-- start of Dataset extract --

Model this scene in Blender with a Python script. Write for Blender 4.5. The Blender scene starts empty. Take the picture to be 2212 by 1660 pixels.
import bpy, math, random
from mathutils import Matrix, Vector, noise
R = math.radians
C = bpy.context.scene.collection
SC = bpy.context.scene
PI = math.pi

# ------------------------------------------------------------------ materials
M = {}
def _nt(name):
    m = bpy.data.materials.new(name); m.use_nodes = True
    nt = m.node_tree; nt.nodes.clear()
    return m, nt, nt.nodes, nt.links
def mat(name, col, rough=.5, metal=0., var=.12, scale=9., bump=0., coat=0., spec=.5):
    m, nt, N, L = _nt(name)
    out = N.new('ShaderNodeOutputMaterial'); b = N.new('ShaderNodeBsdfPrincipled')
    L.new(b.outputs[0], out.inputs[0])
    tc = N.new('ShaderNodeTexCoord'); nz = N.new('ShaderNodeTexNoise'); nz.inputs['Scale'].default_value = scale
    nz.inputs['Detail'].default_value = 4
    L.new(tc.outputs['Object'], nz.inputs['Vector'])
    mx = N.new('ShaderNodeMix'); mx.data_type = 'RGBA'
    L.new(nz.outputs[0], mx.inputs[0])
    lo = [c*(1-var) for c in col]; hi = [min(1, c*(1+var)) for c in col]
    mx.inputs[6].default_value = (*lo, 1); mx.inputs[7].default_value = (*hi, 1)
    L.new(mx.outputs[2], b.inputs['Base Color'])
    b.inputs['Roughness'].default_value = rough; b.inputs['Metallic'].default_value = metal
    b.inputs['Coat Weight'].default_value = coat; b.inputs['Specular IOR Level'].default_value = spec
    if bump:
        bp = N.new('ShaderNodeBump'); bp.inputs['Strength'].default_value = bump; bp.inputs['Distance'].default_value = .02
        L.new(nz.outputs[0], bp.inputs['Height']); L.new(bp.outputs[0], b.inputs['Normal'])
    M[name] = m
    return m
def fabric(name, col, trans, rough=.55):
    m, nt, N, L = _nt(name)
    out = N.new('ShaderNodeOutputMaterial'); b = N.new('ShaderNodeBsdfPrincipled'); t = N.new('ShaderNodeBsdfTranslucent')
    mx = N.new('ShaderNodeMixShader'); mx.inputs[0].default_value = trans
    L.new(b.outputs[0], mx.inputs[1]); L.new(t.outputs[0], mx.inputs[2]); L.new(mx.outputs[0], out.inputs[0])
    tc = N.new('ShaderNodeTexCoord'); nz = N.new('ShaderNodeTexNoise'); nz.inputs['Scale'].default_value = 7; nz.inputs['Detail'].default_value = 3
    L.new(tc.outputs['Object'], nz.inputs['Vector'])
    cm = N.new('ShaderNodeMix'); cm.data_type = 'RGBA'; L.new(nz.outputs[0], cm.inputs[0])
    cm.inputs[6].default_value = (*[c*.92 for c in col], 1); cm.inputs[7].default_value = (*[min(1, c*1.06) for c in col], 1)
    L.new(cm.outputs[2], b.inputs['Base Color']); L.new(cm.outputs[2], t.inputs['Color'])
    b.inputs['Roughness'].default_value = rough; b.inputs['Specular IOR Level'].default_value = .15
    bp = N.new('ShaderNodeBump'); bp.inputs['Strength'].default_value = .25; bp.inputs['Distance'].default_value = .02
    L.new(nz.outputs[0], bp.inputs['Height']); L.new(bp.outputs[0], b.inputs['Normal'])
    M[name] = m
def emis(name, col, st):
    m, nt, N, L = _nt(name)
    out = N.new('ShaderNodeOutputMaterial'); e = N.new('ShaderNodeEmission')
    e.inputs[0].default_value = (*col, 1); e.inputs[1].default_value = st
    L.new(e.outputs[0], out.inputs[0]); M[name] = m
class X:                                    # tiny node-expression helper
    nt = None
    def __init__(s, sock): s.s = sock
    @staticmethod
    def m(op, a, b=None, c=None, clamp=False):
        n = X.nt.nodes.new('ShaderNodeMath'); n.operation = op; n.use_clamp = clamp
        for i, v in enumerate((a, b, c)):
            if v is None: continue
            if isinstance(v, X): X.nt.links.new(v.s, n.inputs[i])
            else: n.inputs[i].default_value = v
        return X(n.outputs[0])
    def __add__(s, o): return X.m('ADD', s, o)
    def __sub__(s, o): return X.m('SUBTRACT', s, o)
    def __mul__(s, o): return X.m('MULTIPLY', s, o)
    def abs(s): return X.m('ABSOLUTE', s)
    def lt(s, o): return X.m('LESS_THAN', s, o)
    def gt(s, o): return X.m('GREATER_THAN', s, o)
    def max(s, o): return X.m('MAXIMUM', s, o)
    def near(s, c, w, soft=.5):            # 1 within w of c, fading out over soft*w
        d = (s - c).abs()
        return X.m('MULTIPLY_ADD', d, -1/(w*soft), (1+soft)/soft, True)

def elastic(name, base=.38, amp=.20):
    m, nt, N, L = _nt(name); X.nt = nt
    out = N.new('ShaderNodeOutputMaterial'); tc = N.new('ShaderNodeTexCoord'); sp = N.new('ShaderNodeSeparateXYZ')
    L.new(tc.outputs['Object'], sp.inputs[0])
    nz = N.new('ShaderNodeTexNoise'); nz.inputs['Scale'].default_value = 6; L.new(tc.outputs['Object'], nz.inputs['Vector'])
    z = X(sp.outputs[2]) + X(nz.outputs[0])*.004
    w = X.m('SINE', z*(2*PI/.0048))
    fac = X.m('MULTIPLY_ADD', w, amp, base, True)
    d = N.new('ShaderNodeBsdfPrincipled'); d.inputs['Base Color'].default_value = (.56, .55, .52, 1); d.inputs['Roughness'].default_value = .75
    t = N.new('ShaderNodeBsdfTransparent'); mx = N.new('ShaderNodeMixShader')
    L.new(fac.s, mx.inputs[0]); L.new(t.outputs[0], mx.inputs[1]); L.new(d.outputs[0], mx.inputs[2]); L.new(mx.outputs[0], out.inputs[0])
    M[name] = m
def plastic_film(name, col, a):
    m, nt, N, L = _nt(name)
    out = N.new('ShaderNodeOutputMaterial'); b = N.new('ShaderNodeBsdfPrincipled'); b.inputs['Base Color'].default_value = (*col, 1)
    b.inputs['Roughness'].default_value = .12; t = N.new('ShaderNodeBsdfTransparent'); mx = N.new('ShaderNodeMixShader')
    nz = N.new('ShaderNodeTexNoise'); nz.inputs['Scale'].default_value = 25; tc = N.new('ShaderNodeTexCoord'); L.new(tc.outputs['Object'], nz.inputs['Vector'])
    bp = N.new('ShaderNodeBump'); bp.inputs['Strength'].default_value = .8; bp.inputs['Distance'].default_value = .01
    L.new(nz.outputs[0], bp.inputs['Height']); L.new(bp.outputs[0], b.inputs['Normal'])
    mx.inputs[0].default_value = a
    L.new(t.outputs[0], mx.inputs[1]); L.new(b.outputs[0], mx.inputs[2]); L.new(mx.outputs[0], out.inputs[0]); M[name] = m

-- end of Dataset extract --

* Work instructions:
Look above for every line with the word "scene" and copy it.

* Problem solution:
Model this scene in Blender with a Python script. Write for Blender 4.5. The Blender scene starts empty. Take the picture to be 2212 by 1660 pixels.
C = bpy.context.scene.collection
SC = bpy.context.scene